- _TASK BRIEF_
In the listing that follows, count each line containing the string "objects" and report only the count.

- _STORED DATA_
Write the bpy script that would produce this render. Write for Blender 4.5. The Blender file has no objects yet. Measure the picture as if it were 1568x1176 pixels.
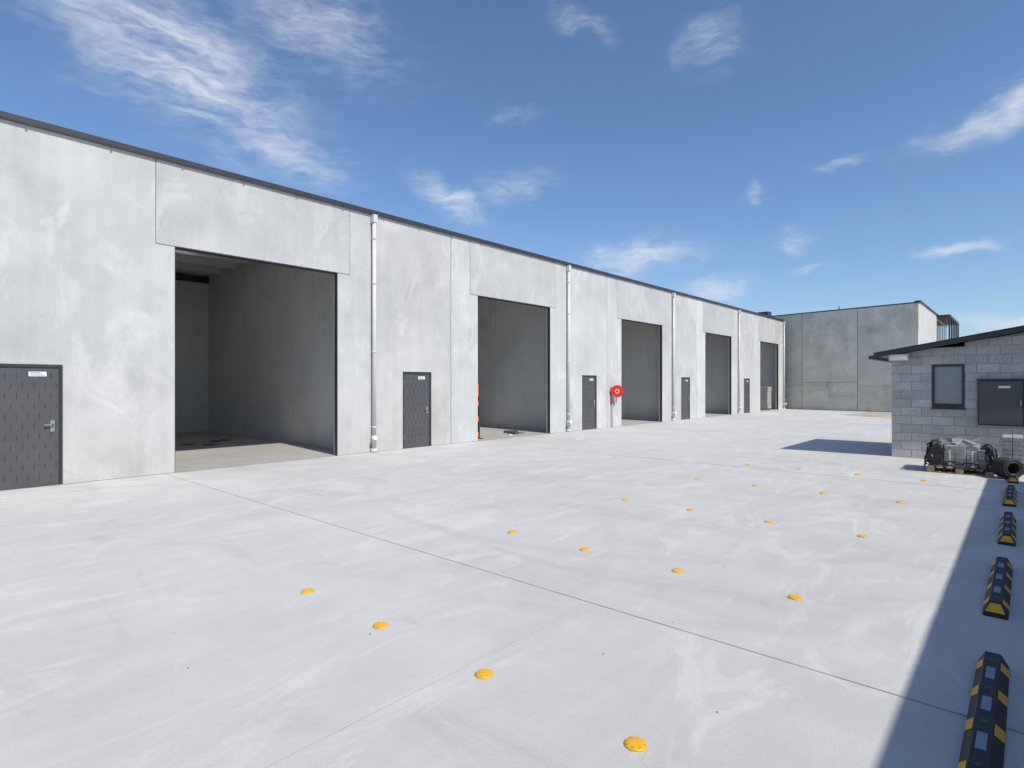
import bpy, bmesh, math, random
from mathutils import Vector, Matrix, noise
R = random.Random(7)
scene = bpy.context.scene
scene.view_settings.view_transform = 'Standard'
scene.view_settings.look = 'None'
scene.view_settings.exposure = 0
rad = math.radians

# ------------------------------------------------------------------ helpers
class MB:
    def __init__(s): s.v=[]; s.f=[]; s.m=[]; s.s=[]
    def poly(s, pts, m=0, smooth=False):
        b=len(s.v); s.v+= [tuple(p) for p in pts]; s.f.append(list(range(b,b+len(pts)))); s.m.append(m); s.s.append(smooth)
    def box(s,x0,x1,y0,y1,z0,z1,m=0,M=None):
        pts=[(x0,y0,z0),(x1,y0,z0),(x1,y1,z0),(x0,y1,z0),(x0,y0,z1),(x1,y0,z1),(x1,y1,z1),(x0,y1,z1)]
        if M: pts=[tuple(M@Vector(p)) for p in pts]
        s.hexa(pts,m)
    def hexa(s,pts,m=0):
        b=len(s.v); s.v+=[tuple(p) for p in pts]
        for f in [(0,3,2,1),(4,5,6,7),(0,1,5,4),(1,2,6,5),(2,3,7,6),(3,0,4,7)]:
            s.f.append([b+i for i in f]); s.m.append(m); s.s.append(False)
    def prism(s, poly, x0, x1, m=0):   # poly in (y,z), extruded along x
        b=len(s.v); n=len(poly)
        s.v+=[(x0,p[0],p[1]) for p in poly]+[(x1,p[0],p[1]) for p in poly]
        s.f.append([b+i for i in range(n)][::-1]); s.f.append([b+n+i for i in range(n)])
        s.m+=[m,m]; s.s+=[False,False]
        for i in range(n):
            j=(i+1)%n
            s.f.append([b+i,b+j,b+n+j,b+n+i]); s.m.append(m); s.s.append(False)
    def cyl(s,p0,p1,r,m=0,n=20,r1=None,caps=True):
        p0=Vector(p0);p1=Vector(p1); r1=r if r1 is None else r1
        d=(p1-p0).normalized(); a=d.orthogonal().normalized(); c=d.cross(a)
        b=len(s.v)
        for P,rr in ((p0,r),(p1,r1)):
            for i in range(n):
                t=2*math.pi*i/n
                s.v.append(tuple(P+(a*math.cos(t)+c*math.sin(t))*rr))
        for i in range(n):
            j=(i+1)%n
            s.f.append([b+i,b+j,b+n+j,b+n+i]); s.m.append(m); s.s.append(True)
        if caps:
            s.f.append([b+i for i in range(n)][::-1]); s.f.append([b+n+i for i in range(n)])
            s.m+=[m,m]; s.s+=[False,False]
    def torus(s,c,axis,R0,r,m=0,n=32,k=10):
        c=Vector(c); d=Vector(axis).normalized(); a=d.orthogonal().normalized(); e=d.cross(a); b=len(s.v)
        for i in range(n):
            t=2*math.pi*i/n; q=a*math.cos(t)+e*math.sin(t)
            for j in range(k):
                w=2*math.pi*j/k
                s.v.append(tuple(c+q*(R0+r*math.cos(w))+d*(r*math.sin(w))))
        for i in range(n):
            for j in range(k):
                s.f.append([b+i*k+j,b+((i+1)%n)*k+j,b+((i+1)%n)*k+(j+1)%k,b+i*k+(j+1)%k]); s.m.append(m); s.s.append(True)
    def obj(s,name,mats,parent=None,bevel=0,color=None,recalc=True):
        me=bpy.data.meshes.new(name); me.from_pydata(s.v,[],s.f)
        for mt in mats: me.materials.append(mt)
        for p,mi,sm in zip(me.polygons,s.m,s.s): p.material_index=mi; p.use_smooth=sm
        if recalc:
            bm=bmesh.new(); bm.from_mesh(me); bmesh.ops.recalc_face_normals(bm,faces=bm.faces); bm.to_mesh(me); bm.free()
        o=bpy.data.objects.new(name,me); scene.collection.objects.link(o)
        if parent: o.parent=parent
        if color: o.color=color
        if bevel:
            bv=o.modifiers.new('bevel','BEVEL'); bv.width=bevel; bv.segments=1; bv.limit_method='ANGLE'; bv.angle_limit=rad(40)
        return o
def empty(name,loc=(0,0,0)):
    e=bpy.data.objects.new(name,None); e.location=loc; scene.collection.objects.link(e); e.empty_display_size=.3; return e

class NT:
    def __init__(s,nt): s.nt=nt; s.n=nt.nodes; s.l=nt.links
    def new(s,t,**k):
        n=s.n.new(t)
        for a,b in k.items(): setattr(n,a,b)
        return n
    def set(s,sock,v):
        if isinstance(v,bpy.types.NodeSocket): s.l.new(v,sock)
        else: sock.default_value=v
    def math(s,op,a,b=0.0,c=0.0,clamp=False):
        n=s.new('ShaderNodeMath',operation=op,use_clamp=clamp)
        for i,x in enumerate((a,b,c)): s.set(n.inputs[i],x)
        return n.outputs[0]
    def noise(s,vec,scale,detail=4,rough=.55,dist=0.0):
        n=s.new('ShaderNodeTexNoise'); s.set(n.inputs['Vector'],vec)
        n.inputs['Scale'].default_value=scale; n.inputs['Detail'].default_value=detail
        n.inputs['Roughness'].default_value=rough; n.inputs['Distortion'].default_value=dist
        return n.outputs['Fac']
    def mapr(s,v,a,b,c=0.,d=1.,smooth=False):
        n=s.new('ShaderNodeMapRange'); n.interpolation_type='SMOOTHSTEP' if smooth else 'LINEAR'
        s.set(n.inputs[0],v)
        for i,x in enumerate((a,b,c,d)): s.set(n.inputs[i+1],x)
        return n.outputs[0]
    def mix(s,f,a,b,mode='MIX'):
        n=s.new('ShaderNodeMix',data_type='RGBA',blend_type=mode,clamp_factor=True)
        s.set(n.inputs[0],f); s.set(n.inputs[6],a); s.set(n.inputs[7],b); return n.outputs[2]
    def scale(s,vec,sc,loc=(0,0,0),rot=(0,0,0),kind='POINT'):
        n=s.new('ShaderNodeMapping',vector_type=kind); s.set(n.inputs[0],vec)
        n.inputs['Location'].default_value=loc; n.inputs['Rotation'].default_value=rot; n.inputs['Scale'].default_value=sc
        return n.outputs[0]
    def mul(s,col,f):
        n=s.new('ShaderNodeVectorMath',operation='SCALE'); s.set(n.inputs[0],col); s.set(n.inputs[3],f); return n.outputs[0]

def mat(name):
    m=bpy.data.materials.new(name); m.use_nodes=True
    t=NT(m.node_tree); b=m.node_tree.nodes['Principled BSDF']
    return m,t,b
def simple(name,col,rough=.6,metal=0.,var=.12,vs=6.,bump=0.,bs=60):
    m,t,b=mat(name)
    pos=t.new('ShaderNodeNewGeometry').outputs['Position']
    f=t.mapr(t.noise(pos,vs,3),.3,.7,1-var,1+var)
    n=t.new('ShaderNodeRGB'); n.outputs[0].default_value=(*col,1)
    t.set(b.inputs['Base Color'],t.mul(n.outputs[0],f))
    b.inputs['Roughness'].default_value=rough; b.inputs['Metallic'].default_value=metal
    if bump:
        bp=t.new('ShaderNodeBump'); bp.inputs['Strength'].default_value=bump; bp.inputs['Distance'].default_value=.01
        t.set(bp.inputs['Height'],t.noise(pos,bs,4)); t.l.new(bp.outputs[0],b.inputs['Normal'])
    return m

def concrete(name,c0,c1,contrast=1.,dark=(.2,.2,.19),stain=.35,bloom=.35,rough=.85,bump=True):
    m,t,b=mat(name)
    pos=t.new('ShaderNodeNewGeometry').outputs['Position']
    oi=t.new('ShaderNodeObjectInfo')
    off=t.new('ShaderNodeVectorMath',operation='ADD'); t.l.new(pos,off.inputs[0])
    sc=t.new('ShaderNodeVectorMath',operation='SCALE'); cb=t.new('ShaderNodeCombineXYZ')
    for i in range(3): t.l.new(oi.outputs['Random'],cb.inputs[i])
    t.l.new(cb.outputs[0],sc.inputs[0]); sc.inputs[3].default_value=37.
    t.l.new(sc.outputs[0],off.inputs[1]); p=off.outputs[0]
    n1=t.noise(p,.38,3,.55); n2=t.noise(p,1.5,5,.62); n3=t.noise(p,14,3,.7)
    s=t.math('ADD',t.math('MULTIPLY',n1,.5),t.math('ADD',t.math('MULTIPLY',n2,.36),t.math('MULTIPLY',n3,.14)))
    f=t.mapr(s,.5-.15/contrast,.5+.15/contrast)
    col=t.mix(f,(*c0,1),(*c1,1))
    n4=t.noise(t.scale(p,(1,1,.75)),.8,5,.62)
    col=t.mix(t.math('MULTIPLY',t.mapr(n4,.54,.76,smooth=True),stain),col,(*dark,1))
    n5=t.noise(t.scale(p,(1,1,.75),loc=(9,4,2)),.9,6,.68,1.2)
    col=t.mix(t.math('MULTIPLY',t.mapr(n5,.52,.68,smooth=True),bloom),col,tuple(min(1,x*1.2) for x in c1)+(1,))
    n6=t.noise(t.scale(p,(3.2,3.2,.15)),1.6,2,.6)
    col=t.mul(col,t.mapr(n6,.35,.7,1.02,.965))
    n7=t.noise(p,34,1,.5); col=t.mul(col,t.mapr(n7,.68,.74,1.,.82))
    col=t.mix(1.,col,oi.outputs['Color'],'MULTIPLY')
    t.set(b.inputs['Base Color'],col); b.inputs['Roughness'].default_value=rough
    if bump:
        bp=t.new('ShaderNodeBump'); bp.inputs['Strength'].default_value=.25; bp.inputs['Distance'].default_value=.01
        t.set(bp.inputs['Height'],n3); t.l.new(bp.outputs[0],b.inputs['Normal'])
    return m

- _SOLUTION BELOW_
3